▸ **STATED GOAL**:
Using the material that follows, identify and copy each line with the string "scene".

▸ **DATA PROVIDED**:
## start

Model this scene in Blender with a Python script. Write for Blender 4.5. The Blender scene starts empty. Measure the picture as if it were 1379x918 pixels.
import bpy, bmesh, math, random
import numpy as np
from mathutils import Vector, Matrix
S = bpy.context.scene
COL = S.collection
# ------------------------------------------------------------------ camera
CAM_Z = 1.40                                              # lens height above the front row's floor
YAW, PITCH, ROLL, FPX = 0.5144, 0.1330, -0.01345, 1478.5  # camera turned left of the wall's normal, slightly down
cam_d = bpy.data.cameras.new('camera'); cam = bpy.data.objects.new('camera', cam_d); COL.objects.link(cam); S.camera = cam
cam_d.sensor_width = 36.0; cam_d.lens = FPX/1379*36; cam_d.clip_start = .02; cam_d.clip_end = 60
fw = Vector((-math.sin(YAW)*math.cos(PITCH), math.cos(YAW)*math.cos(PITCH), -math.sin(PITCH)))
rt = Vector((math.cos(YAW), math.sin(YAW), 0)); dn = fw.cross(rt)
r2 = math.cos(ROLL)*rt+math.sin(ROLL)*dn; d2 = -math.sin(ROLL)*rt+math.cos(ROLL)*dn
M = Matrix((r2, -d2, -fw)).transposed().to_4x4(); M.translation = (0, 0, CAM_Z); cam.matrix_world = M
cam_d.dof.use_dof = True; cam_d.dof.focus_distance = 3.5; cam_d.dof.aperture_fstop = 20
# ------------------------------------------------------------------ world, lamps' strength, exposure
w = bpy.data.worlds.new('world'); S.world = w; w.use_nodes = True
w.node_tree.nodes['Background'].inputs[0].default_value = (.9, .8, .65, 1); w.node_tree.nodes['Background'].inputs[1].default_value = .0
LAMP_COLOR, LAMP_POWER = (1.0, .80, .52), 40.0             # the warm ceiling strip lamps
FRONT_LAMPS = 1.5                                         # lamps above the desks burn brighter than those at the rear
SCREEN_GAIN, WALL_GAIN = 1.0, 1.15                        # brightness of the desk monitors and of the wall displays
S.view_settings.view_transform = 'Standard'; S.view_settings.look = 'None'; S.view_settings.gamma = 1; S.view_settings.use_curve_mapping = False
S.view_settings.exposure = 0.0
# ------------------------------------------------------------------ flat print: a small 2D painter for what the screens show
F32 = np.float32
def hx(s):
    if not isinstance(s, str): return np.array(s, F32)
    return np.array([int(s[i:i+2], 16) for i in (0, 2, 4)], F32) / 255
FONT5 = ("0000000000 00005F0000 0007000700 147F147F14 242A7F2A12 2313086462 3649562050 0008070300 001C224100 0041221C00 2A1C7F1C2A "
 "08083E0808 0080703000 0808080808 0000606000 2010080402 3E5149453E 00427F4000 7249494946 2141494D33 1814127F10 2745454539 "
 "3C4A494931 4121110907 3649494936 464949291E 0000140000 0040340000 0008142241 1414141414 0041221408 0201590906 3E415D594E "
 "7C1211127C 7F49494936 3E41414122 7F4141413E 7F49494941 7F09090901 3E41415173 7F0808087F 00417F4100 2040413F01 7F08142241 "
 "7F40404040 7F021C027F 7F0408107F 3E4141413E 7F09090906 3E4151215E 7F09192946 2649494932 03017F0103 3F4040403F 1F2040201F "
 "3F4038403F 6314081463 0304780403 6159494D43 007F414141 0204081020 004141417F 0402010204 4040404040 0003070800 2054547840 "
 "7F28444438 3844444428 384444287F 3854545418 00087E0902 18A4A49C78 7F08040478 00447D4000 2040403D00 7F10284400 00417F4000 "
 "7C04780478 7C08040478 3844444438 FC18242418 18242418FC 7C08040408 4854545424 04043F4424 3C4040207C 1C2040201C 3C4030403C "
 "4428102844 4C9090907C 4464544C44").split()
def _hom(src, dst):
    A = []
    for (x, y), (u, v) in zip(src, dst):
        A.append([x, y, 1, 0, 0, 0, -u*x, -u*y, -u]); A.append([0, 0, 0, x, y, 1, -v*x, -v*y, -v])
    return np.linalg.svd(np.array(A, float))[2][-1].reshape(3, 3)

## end

▸ **TASK RESPONSE**:
Model this scene in Blender with a Python script. Write for Blender 4.5. The Blender scene starts empty. Measure the picture as if it were 1379x918 pixels.
S = bpy.context.scene